Wir sind hier im Gottesdienst und es geht jetzt nicht um ein Selbstfindungsseminar.
Deshalb möchte ich die Frage Jesu an uns alle weitergeben: Für wen halten wir Ihn?
Das ist nichts Beiläufiges.
Die Antwort hat Konsequenzen!
- Die Antworten, die die Menschen zur Zeit Jesu geben, zeigen, was sie erwarteten: Einen Propheten wie Elija, der machtvoll alle Ungläubigen beseitigt; einen Johannes den Täufer, der die Religion säubert; und einen Messias, der sich als Priesterkönig auf den Thron setzt – das war wohl nicht nur die Hoffnung der Jünger.

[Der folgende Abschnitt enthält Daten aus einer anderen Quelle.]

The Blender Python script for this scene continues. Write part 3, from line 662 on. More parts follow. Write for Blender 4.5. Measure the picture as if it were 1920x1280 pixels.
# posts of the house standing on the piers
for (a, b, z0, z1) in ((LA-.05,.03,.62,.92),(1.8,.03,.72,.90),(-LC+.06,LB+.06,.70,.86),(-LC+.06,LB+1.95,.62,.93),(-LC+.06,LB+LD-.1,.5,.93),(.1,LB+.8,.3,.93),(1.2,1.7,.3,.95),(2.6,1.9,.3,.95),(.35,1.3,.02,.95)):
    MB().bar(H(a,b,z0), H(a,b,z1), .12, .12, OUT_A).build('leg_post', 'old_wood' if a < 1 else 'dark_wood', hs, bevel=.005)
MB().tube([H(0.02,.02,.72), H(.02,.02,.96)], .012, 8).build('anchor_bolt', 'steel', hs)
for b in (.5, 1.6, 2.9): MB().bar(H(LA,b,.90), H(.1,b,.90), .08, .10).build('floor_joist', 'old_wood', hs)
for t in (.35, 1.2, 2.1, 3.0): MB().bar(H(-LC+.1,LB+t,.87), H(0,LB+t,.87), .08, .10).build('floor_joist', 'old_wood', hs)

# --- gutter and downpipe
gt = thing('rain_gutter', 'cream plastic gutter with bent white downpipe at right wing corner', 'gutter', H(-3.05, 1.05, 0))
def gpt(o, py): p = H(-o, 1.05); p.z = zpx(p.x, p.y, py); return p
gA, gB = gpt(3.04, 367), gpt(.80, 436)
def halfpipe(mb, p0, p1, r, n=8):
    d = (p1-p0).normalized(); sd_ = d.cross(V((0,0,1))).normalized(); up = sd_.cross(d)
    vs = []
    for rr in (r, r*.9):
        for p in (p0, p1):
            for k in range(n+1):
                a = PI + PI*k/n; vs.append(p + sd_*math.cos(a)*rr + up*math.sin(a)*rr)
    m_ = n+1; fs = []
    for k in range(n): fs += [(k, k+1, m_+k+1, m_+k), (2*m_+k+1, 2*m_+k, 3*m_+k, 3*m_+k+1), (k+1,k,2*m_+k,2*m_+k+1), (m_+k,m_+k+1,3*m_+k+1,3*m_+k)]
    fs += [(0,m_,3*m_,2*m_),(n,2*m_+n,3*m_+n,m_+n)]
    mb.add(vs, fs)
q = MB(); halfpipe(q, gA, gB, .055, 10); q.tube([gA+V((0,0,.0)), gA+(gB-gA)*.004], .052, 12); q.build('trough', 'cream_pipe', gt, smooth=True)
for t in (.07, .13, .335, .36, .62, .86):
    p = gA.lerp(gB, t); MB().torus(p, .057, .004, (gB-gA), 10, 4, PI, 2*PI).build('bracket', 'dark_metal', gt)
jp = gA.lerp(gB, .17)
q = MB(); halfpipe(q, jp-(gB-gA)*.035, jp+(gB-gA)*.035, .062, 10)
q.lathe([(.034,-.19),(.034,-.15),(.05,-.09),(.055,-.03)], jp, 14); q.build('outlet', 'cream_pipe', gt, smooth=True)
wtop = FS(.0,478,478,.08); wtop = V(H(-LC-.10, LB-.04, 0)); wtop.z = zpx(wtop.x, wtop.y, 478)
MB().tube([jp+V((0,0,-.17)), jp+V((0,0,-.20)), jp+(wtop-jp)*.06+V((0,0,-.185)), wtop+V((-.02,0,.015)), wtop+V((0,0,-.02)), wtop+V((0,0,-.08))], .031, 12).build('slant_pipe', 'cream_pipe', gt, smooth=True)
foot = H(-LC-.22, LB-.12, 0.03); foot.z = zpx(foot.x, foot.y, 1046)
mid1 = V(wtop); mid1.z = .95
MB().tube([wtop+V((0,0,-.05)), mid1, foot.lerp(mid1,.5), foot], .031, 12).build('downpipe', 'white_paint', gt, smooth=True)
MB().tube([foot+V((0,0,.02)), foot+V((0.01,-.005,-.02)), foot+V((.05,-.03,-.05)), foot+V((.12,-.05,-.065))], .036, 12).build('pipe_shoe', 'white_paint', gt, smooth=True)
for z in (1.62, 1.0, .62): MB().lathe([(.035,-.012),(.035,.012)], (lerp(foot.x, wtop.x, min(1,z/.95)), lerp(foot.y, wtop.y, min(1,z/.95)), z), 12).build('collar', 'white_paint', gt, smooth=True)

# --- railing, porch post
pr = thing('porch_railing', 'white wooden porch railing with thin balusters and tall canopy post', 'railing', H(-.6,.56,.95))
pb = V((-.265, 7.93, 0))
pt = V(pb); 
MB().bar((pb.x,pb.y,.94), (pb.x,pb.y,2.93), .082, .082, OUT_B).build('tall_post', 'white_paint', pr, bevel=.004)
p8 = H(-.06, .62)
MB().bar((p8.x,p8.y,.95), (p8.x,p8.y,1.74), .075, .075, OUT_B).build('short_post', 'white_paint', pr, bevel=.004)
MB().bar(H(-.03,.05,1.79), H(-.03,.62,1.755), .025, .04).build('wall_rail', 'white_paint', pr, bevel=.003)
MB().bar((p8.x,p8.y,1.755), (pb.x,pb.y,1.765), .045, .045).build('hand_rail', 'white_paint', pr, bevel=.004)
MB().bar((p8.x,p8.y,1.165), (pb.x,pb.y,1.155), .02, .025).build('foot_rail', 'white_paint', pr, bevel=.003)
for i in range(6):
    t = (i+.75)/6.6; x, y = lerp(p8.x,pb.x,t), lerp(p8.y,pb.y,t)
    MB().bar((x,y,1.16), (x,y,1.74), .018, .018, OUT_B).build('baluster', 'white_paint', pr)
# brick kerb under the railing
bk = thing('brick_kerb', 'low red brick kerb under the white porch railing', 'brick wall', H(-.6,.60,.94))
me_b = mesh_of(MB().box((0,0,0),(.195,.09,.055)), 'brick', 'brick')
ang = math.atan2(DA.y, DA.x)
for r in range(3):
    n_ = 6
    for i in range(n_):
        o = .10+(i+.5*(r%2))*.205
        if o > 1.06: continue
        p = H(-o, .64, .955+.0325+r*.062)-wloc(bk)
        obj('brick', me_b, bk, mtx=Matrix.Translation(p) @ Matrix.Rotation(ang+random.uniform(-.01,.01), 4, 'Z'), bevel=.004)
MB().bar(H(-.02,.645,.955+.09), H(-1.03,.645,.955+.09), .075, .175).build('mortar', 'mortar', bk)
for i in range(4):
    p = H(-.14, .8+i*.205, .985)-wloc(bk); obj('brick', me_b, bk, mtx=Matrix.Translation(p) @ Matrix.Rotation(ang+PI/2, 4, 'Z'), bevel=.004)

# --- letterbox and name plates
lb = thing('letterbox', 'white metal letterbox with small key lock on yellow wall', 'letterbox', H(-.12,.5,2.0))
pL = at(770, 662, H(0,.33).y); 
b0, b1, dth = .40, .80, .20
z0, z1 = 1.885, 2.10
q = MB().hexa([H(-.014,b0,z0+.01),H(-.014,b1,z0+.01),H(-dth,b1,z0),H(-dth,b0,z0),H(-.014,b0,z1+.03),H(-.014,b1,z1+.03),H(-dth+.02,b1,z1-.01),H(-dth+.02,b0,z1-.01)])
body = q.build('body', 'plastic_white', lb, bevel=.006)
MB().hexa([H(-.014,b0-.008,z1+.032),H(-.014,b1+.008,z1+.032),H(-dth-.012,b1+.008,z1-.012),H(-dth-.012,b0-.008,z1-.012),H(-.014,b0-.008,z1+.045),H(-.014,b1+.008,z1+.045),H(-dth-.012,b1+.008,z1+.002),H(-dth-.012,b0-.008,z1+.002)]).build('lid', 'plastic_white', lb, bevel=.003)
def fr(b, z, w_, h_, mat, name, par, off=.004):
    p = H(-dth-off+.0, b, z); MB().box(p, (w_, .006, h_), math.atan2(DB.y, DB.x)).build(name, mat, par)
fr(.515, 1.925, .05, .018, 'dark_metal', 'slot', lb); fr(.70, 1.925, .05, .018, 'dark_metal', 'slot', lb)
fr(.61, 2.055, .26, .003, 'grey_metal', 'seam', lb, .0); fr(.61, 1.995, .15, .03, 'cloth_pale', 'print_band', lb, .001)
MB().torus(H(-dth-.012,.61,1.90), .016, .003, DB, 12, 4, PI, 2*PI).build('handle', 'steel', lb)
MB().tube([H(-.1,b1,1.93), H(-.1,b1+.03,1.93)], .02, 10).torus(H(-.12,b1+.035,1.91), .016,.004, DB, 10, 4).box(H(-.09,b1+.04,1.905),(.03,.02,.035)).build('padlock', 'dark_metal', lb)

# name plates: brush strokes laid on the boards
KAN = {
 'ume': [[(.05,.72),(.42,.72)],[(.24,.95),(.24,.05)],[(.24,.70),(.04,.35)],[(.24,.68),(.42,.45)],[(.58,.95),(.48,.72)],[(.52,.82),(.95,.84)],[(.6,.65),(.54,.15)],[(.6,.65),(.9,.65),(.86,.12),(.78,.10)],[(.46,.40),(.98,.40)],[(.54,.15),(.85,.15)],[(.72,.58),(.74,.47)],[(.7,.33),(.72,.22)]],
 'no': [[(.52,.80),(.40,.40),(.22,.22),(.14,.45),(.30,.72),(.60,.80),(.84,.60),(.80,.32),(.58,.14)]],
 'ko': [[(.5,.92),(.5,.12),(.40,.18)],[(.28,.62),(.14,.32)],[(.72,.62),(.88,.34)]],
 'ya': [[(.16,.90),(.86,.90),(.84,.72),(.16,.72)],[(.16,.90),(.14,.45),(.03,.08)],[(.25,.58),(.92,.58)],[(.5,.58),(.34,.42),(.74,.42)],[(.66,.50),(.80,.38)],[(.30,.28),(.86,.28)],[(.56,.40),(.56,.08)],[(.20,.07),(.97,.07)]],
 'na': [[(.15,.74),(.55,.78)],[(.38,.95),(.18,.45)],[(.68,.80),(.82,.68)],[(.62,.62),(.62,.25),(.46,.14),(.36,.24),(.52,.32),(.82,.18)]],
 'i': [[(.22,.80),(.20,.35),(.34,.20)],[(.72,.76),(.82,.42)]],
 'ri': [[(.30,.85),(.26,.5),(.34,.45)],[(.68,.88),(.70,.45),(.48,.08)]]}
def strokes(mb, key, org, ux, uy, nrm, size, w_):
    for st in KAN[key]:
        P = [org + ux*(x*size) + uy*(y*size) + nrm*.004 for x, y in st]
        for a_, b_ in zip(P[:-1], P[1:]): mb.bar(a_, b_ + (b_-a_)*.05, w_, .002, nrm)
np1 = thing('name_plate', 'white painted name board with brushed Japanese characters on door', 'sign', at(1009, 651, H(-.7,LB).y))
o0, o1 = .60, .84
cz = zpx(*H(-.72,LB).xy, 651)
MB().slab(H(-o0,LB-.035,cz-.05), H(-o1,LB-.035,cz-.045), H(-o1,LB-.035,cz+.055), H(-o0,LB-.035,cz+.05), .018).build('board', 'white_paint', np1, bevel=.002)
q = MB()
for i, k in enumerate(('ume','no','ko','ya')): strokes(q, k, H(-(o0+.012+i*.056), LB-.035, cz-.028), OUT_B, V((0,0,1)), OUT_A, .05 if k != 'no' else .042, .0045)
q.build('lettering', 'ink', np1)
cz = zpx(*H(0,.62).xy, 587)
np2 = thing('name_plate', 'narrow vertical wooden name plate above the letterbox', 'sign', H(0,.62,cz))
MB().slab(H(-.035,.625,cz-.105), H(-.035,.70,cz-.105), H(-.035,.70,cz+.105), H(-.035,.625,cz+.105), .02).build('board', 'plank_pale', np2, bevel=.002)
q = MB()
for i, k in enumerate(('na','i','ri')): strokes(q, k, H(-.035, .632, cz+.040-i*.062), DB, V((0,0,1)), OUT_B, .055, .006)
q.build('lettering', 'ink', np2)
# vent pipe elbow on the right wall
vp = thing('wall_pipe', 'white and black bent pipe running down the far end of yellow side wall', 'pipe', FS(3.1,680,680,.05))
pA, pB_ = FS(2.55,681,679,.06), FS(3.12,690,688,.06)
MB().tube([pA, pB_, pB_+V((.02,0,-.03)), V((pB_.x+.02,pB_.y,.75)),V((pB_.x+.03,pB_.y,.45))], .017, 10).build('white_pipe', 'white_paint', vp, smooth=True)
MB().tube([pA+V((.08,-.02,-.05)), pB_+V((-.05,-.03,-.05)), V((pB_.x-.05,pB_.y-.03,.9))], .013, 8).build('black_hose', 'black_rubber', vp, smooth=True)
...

Menschen laufen Jesus nach, weil sie Erwartungen an Ihn haben. Sie haben für sich die Frage beantwortet, wer Er ist – und das hat Konsequenzen: für sie selber und für Jesus. Da sie an ihren Vorstellungen festhalten, werden nicht wenige von ihnen weglaufen, wenn ER nicht so denkt, wie es ihnen passt – Joh 6! – oder werden Ihn nötigen, ihnen ein politisches Amt zu verleihen; Judas schließlich will Ihn zwingen, endlich der zu sein, für den er Ihn hält!
- Ist das heute so anders? Für wen halten die Menschen, für wen halten die Christen Jesus? Gottes Sohn – Vorbild – ein guter Mensch – ein spiritueller Meister. Die Liste lässt sich sicher noch vervollständigen und aktualisieren: ein echter Pazifist; Feminist; Vorreiter der Genderideologie …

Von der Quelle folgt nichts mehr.